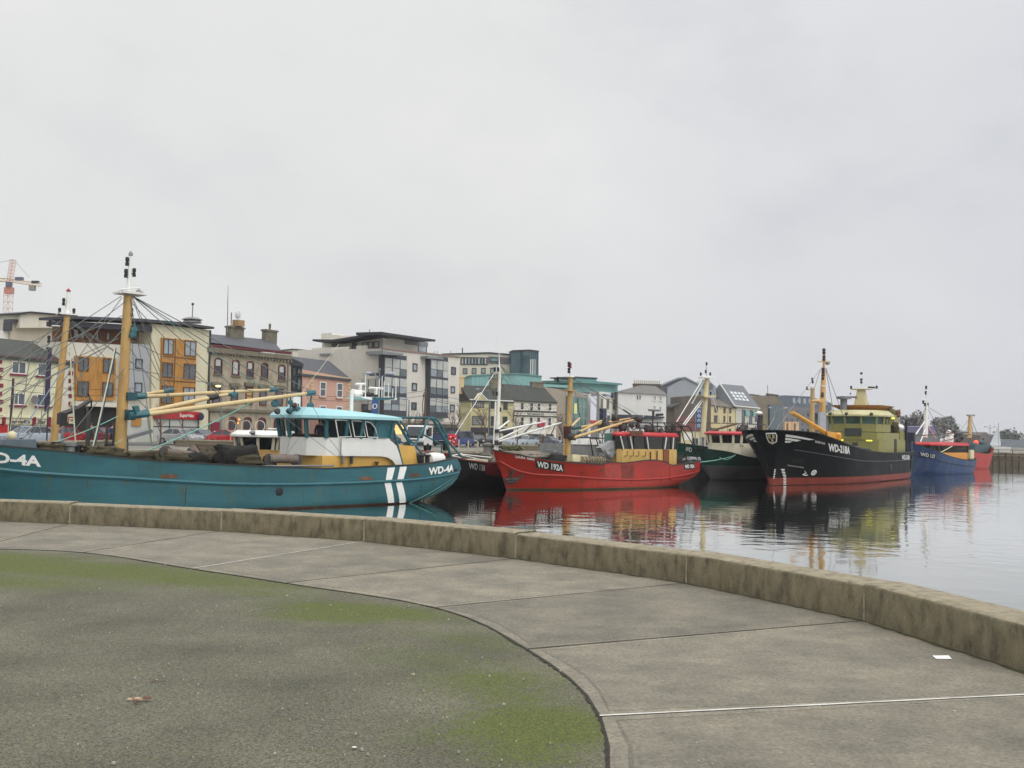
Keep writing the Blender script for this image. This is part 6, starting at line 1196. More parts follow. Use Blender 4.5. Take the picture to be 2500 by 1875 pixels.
# ---- glass link and pink house
b=Bld('glazed_link','narrow dark glazed stair link between the stone house and the pink house',712,126,61)
b.wall([(711,1105),(712,893),(739,896),(737,1105)],6,M('link_frame',(34,44,46),.5,.15,2),y=.6,floor=True); b.wall([(709,872),(741,888),(741,896),(709,892)],6,DKF,y=.3,name='roof')
for q in ((713,898,723,918),(725,899,735,919),(713,922,723,950),(725,923,735,952),(713,956,735,990)): b.win(*q,DKF,rw.choice([G1_,G4_]),y=.6)
b=Bld('pink_house','salmon pink house with cream quoins and a grey slate roof',800,132.7,61)
b.wall([(738,1105),(738,902),(857,924),(855,1105)],9,PNK,floor=True); b.roof((736,912),(858,926),(712,870),(803,881),9,SLATE)
b.wall([(738,910),(858,923),(858,927),(738,915)],.2,QUO,y=-.2,name='eave_moulding')
for k in range(9):
    y=920+k*9; b.panel(758,y,764+(k%2)*2,y+4.5,QUO,0,.08,'quoin'); y=928+k*8.6; b.panel(849-(k%2)*2,y,855,y+4.5,QUO,0,.08,'quoin')
for q in ((780,932,795,968),(821,935,836,971),(779,990,795,1030),(820,992,835,1030)): b.win(*q,WHITE,G4_,bars=(1,2),sill=PNK,fw=.12)
# ---- big beige modern block on the corner
b=Bld('modern_building','large beige modern block with dark glazed corner bays and an oversailing dark roof',935,140,66)
L=b.sub(762,144.8,-24)
BEI=M('beige_render',(204,200,190),.8,.045,.3,stain=(156,148,134),stain_amt=.35); CLAD=M('grey_cladding',(112,116,116),.6,.1,1.0,stretch=(4,4,.3)); ROOFD=M('roof_charcoal',(44,46,52),.6,.1,1); CAN=M('zinc_canopy',(122,128,130),.5,.08,1)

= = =

_What to produce:_ From the listing, extract all text exactly as given and drop any picture.

_Task answer:_
Keep writing the Blender script for this image. This is part 6, starting at line 1196. More parts follow. Use Blender 4.5. Take the picture to be 2500 by 1875 pixels.
# ---- glass link and pink house
b=Bld('glazed_link','narrow dark glazed stair link between the stone house and the pink house',712,126,61)
b.wall([(711,1105),(712,893),(739,896),(737,1105)],6,M('link_frame',(34,44,46),.5,.15,2),y=.6,floor=True); b.wall([(709,872),(741,888),(741,896),(709,892)],6,DKF,y=.3,name='roof')
for q in ((713,898,723,918),(725,899,735,919),(713,922,723,950),(725,923,735,952),(713,956,735,990)): b.win(*q,DKF,rw.choice([G1_,G4_]),y=.6)
b=Bld('pink_house','salmon pink house with cream quoins and a grey slate roof',800,132.7,61)
b.wall([(738,1105),(738,902),(857,924),(855,1105)],9,PNK,floor=True); b.roof((736,912),(858,926),(712,870),(803,881),9,SLATE)
b.wall([(738,910),(858,923),(858,927),(738,915)],.2,QUO,y=-.2,name='eave_moulding')
for k in range(9):
    y=920+k*9; b.panel(758,y,764+(k%2)*2,y+4.5,QUO,0,.08,'quoin'); y=928+k*8.6; b.panel(849-(k%2)*2,y,855,y+4.5,QUO,0,.08,'quoin')
for q in ((780,932,795,968),(821,935,836,971),(779,990,795,1030),(820,992,835,1030)): b.win(*q,WHITE,G4_,bars=(1,2),sill=PNK,fw=.12)
# ---- big beige modern block on the corner
b=Bld('modern_building','large beige modern block with dark glazed corner bays and an oversailing dark roof',935,140,66)
L=b.sub(762,144.8,-24)
BEI=M('beige_render',(204,200,190),.8,.045,.3,stain=(156,148,134),stain_amt=.35); CLAD=M('grey_cladding',(112,116,116),.6,.1,1.0,stretch=(4,4,.3)); ROOFD=M('roof_charcoal',(44,46,52),.6,.1,1); CAN=M('zinc_canopy',(122,128,130),.5,.08,1)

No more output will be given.